Esempi di questo sono sparsi per tutta Europa, e Barral ne fa nel libro il minuzioso elenco. «In Italia - ci dice - troviamo del falso romanico nella cattedrale di Modena o nella chiesa di San Fedele a Como. A Milano, a Santa Maria presso San Celso, oppure, altro esempio, il nuovo altare maggiore di San Simpliciano. Non si è ancora ammesso che tanti monumenti considerati romanici sono frutto di successivi restauri che li hanno snaturati, col pretesto di recuperare un’ipotetica “nudità” romanica. Un giorno li toglieremo dalle copertine dei libri come monumenti romanici e li collocheremo, più giustamente, nei capitoli dell’Ottocento e del Novecento.
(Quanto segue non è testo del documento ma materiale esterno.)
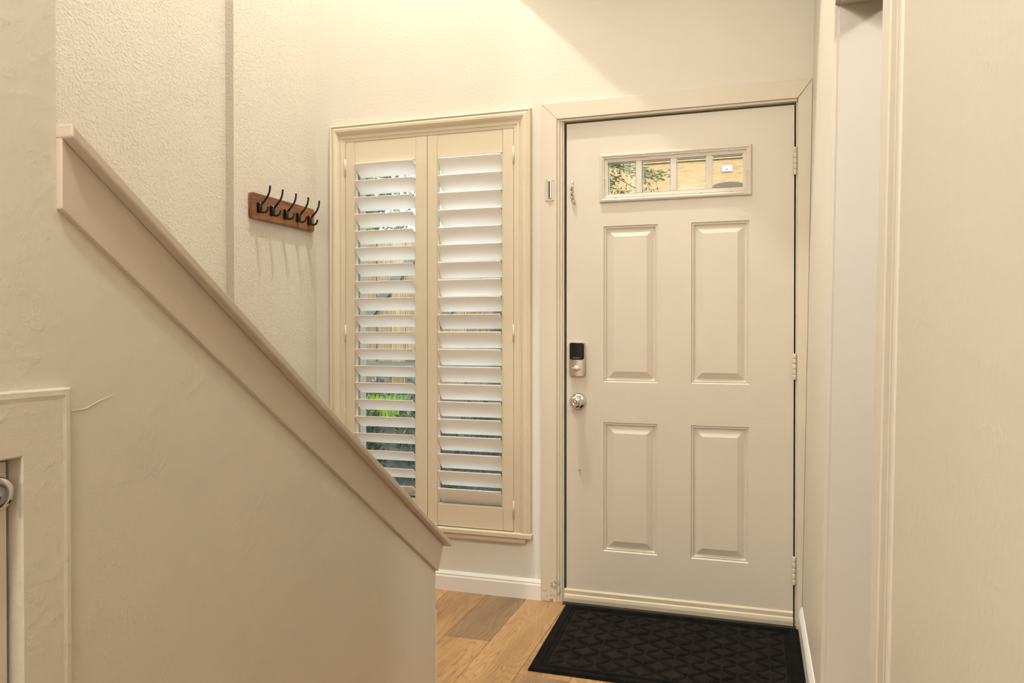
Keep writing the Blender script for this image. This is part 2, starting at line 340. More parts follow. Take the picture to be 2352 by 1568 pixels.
struct('wall_left', 'cream knockdown-textured stairwell wall with a shallow step beside the coat rack', mb, 'wall_rough', None)
# right wall (leans slightly out of plumb), with doorway hole
OY0, OY1, OZ = -1.875, -1.02, 2.00; RT = 0.14
mb = MB(); mb.box(XR, XR + RT, OY1, 0.0, -0.1, HC + 0.1); mb.box(XR, XR + RT, OY0, OY1, OZ, HC + 0.1); mb.box(XR, XR + RT, YB, OY0, -0.1, HC + 0.1); mb.lean()
struct('wall_right', 'cream textured hall wall with a cased doorway beside the front door', mb, 'wall_hall')
struct('wall_rear', 'unseen wall closing the hall behind, darkened to absorb bounced light', MB().box(-1.4, 4.2, YB - 0.1, YB, -0.1, TC), 'rear')
# side room beyond the doorway
mb = MB(); mb.box(4.1, 4.2, YB, 0.0, -0.1, HC + .1)
mb.box(1.25, 4.2, 0.0, 0.1, -0.1, HC + 0.1)
struct('wall_side', 'plain cream wall of the side room seen past the doorway', mb, 'wall')
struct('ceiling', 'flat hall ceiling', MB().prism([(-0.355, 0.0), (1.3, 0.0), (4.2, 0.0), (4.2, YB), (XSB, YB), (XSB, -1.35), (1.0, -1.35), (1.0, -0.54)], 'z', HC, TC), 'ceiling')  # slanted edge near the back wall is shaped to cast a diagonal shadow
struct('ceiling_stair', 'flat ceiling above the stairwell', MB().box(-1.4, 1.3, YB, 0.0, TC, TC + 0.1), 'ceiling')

# stair wall: low sloping wall that runs into a full-height wall
SL = 0.677
def zb(y): return 0.425 - SL * (y - YE)          # lower edge of the skirt board
CY0, CY1, CZ = -2.78, -2.409, 0.978                # closet door opening
def capz(y): return zb(y) + 0.098
ws = thing('wall_stair', (XSF, YE, 0), 'sloping stair wall with painted cap and a small closet door at its left', None, None, 'structure')
mb = MB()
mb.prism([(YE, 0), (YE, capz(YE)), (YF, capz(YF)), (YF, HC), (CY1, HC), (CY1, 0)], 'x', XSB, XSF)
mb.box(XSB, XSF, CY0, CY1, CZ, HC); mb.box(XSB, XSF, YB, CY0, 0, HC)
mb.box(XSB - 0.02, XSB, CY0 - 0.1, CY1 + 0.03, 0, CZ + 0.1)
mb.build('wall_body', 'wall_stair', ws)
# skirt board
e = 0.068
def sk(y0, y1, d0, d1, endtilt): return [(y1, zb(y1) + d0), (y1 + endtilt, zb(y1 + endtilt) + d1), (y0, zb(y0) + d1), (y0, zb(y0) + d0)]
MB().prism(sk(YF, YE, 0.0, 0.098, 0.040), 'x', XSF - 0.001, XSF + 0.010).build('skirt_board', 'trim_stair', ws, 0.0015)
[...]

Non si tratta, però, di un romanico falso, fatto “per essere venduto”, un po’ come si falsificano oggetti di antiquariato. È frutto degli interventi e degli studi dei nostri predecessori ed è un errore clamoroso averlo preso per romanico autentico».
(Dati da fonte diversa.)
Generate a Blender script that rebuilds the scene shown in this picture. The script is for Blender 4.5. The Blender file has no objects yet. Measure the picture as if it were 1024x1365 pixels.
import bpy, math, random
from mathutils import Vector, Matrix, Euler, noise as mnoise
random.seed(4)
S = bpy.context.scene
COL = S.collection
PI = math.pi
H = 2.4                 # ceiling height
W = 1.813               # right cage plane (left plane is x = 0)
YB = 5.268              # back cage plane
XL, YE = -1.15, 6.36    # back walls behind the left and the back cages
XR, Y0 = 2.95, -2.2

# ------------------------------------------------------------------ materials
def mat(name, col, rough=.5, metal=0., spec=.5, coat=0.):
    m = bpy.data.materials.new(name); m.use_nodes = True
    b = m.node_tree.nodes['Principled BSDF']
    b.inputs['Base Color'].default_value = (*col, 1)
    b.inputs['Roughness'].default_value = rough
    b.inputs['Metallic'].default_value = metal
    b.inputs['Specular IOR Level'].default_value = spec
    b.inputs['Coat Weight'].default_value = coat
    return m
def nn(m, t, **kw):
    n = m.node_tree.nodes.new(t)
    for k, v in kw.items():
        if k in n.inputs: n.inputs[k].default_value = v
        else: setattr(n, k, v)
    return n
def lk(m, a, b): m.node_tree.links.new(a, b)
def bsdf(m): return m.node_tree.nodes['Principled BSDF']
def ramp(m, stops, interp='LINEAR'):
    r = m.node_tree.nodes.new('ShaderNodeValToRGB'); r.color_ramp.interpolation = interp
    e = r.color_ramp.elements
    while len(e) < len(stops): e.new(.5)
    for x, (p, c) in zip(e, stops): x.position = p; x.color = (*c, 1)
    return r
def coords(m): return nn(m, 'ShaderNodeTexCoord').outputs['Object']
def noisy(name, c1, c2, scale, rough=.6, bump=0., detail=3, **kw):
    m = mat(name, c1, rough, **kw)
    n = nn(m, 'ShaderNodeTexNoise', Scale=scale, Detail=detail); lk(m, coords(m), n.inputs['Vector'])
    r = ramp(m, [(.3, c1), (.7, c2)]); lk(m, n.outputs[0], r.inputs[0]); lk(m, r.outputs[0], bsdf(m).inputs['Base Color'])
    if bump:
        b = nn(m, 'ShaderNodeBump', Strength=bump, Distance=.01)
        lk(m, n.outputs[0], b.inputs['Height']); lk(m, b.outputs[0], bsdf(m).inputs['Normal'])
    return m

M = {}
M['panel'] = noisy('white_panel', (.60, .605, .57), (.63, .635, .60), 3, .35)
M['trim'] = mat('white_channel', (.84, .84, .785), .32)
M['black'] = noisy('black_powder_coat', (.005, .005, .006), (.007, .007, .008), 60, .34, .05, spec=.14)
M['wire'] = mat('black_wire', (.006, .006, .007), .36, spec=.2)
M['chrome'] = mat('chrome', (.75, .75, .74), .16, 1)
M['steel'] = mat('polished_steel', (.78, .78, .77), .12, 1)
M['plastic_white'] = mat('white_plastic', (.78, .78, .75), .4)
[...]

Si potrebbe sostenere che questo Leitmotiv del tutto erroneo nella storia dell’arte, questo romanico inventato, non sia altro che l’eterno inevitabile pendant di ogni restauro artistico, ma è proprio a contatto con questa obiezione che l’attualità del saggio di Barral i Altet esce allo scoperto, facendosi polemica: «Occorre coraggio - dice Barral -. Prendiamo il terremoto in Abruzzo. Si devono ricostruire i monumenti religiosi esattamente così com’erano, nello stesso luogo? Questo servirebbe solo a consolarsi, pensando che così facendo si è vinta la fatalità del cataclisma. In realtà si dovrebbe sempre ricostruire nello stile del momento, come si faceva in epoca rinascimentale o barocca. Chi oserà proporre in Abruzzo una cattedrale in stile contemporaneo al posto dell’antica? È terribile dirlo, ma i terremoti sono sempre stati fonte di progresso architettonico, e il passato è lì per dimostrarcelo».
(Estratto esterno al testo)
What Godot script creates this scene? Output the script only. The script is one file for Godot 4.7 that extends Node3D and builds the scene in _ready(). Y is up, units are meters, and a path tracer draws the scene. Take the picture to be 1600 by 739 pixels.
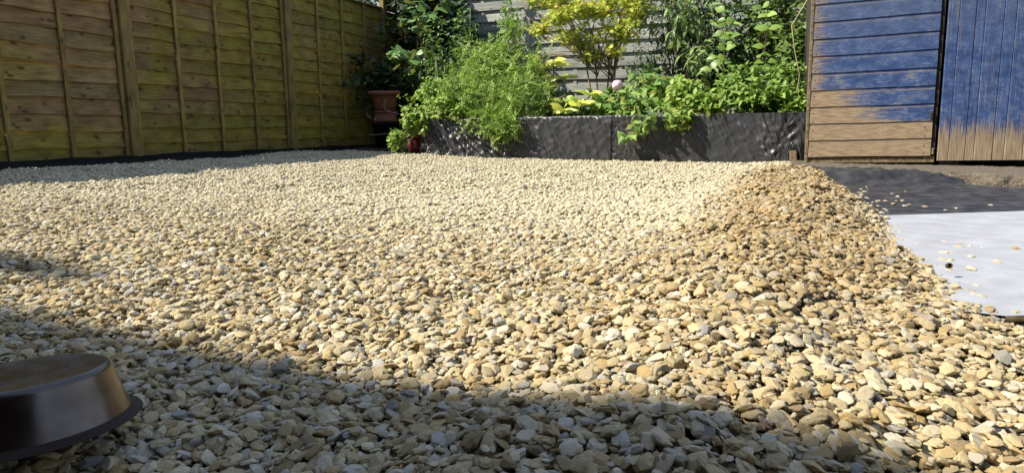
extends Node3D
# A garden, metres: x runs along the back fence, -z away towards it; the camera stands low over the gravel.

var used := {}
var grain := FastNoiseLite.new()
var lumps := FastNoiseLite.new()
var M := {}

# ---------------------------------------------------------------- naming
func numbered(n: String) -> String:
	if not used.has(n):
		used[n] = 0
		return n
	used[n] += 1
	return "%s_%03d" % [n, used[n]]

func tag(o: Node3D, label: String, category: String, group := "") -> Node3D:
	o.set_meta("label", label)
	o.set_meta("category", category)
	if group != "":
		o.set_meta("group", group)
	return o

func thing(called: String, label: String, category: String, at := Vector3.ZERO, group := "") -> Node3D:
	var o := Node3D.new()
	o.name = numbered(called)
	add_child(o)
	o.position = at
	return tag(o, label, category, group)

func part(parent: Node, called: String, mesh: Mesh, mat: Material, t := Transform3D.IDENTITY) -> MeshInstance3D:
	var o := MeshInstance3D.new()
	o.mesh = mesh
	o.material_override = mat
	o.transform = t
	if parent == self:
		o.name = numbered(called)
		add_child(o)
	else:
		var k := 0
		var n := called
		while parent.has_node(n):
			k += 1
			n = "%s_%03d" % [called, k]
		o.name = n
		parent.add_child(o)
	return o

var counts := {}
func piece(parent: Node, called: String, mesh: Mesh, mat: Material, t := Transform3D.IDENTITY) -> MeshInstance3D:
	# like part(), for long runs of alike pieces
	var key := str(parent.get_instance_id()) + called
	var k: int = counts.get(key, 0)
	counts[key] = k + 1
	var o := MeshInstance3D.new()
	o.mesh = mesh
	o.material_override = mat
	o.transform = t
	o.name = called if k == 0 else "%s_%03d" % [called, k]
	parent.add_child(o)
	return o

func struct(called: String, mesh: Mesh, mat: Material) -> MeshInstance3D:
	var o := part(self, called, mesh, mat)
	o.set_meta("kind", "structure")
	return o

func many(parent: Node, called: String, mesh: Mesh, mat: Material, list: Array, cols: Array) -> MultiMeshInstance3D:
	var mm := MultiMesh.new()
	mm.transform_format = MultiMesh.TRANSFORM_3D
	mm.use_colors = true
	mm.mesh = mesh
	mm.instance_count = list.size()
	for i in list.size():
		mm.set_instance_transform(i, list[i])
		mm.set_instance_color(i, cols[i])
	var o := MultiMeshInstance3D.new()
	o.multimesh = mm
	o.material_override = mat
	o.set_meta("kind", "stuff")
	var k := 0
	var n := called
	while parent.has_node(n):
		k += 1
		n = "%s_%03d" % [called, k]
	o.name = n
	parent.add_child(o)
	return o

# ---------------------------------------------------------------- meshes
func new_st() -> SurfaceTool:
	var st := SurfaceTool.new()
	st.begin(Mesh.PRIMITIVE_TRIANGLES)
	return st

func done(st: SurfaceTool, flat := false) -> ArrayMesh:
	if flat:
		st.set_smooth_group(-1)
	st.generate_normals()
	return st.commit()

func grid(nu: int, nv: int, f: Callable) -> ArrayMesh:
	var st := new_st()
	for j in nv + 1:
		for i in nu + 1:
			var u := float(i) / nu
			var v := float(j) / nv
			st.set_uv(Vector2(u, v))
			st.add_vertex(f.call(u, v))
	for j in nv:
		for i in nu:
			var a := j * (nu + 1) + i
			for k in [a, a + 1, a + nu + 1, a + 1, a + nu + 2, a + nu + 1]:
				st.add_index(k)
	return done(st)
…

Se in epoca gotica si fossero ricostruiti tutti i monumenti romanici perduti in stile romanico, non ci sarebbe stato il gotico, e il libro di Barral racconta tra le righe proprio questo farsi e disfarsi dell’arte in direzione del futuro. «Nel XII secolo, per esempio, le chiese del IX non venivano ricostruite nello stile originario, ma piuttosto nello stile di quel periodo. Ci sono delle resistenze, certo. L’architettura non funziona senza dibattito: si veda la Fenice, a Venezia, per esempio, o il ponte di Calatrava: si doveva forse realizzarlo in vecchio stile? Ma così pensando non ci sarebbe stato nemmeno Rialto, solo un ponticello di legno. I politici, che durano poco, dovrebbero fare scelte coraggiose su cose che, come le opere architettoniche, durano più di loro.

Certo, gli architetti sono sempre primedonne e i politici cercano sempre un nome che gli faccia pubblicità, ma il problema sta nel vivere l’arte contemporanea. Perché oggi abbiamo una relazione così conflittuale con essa?».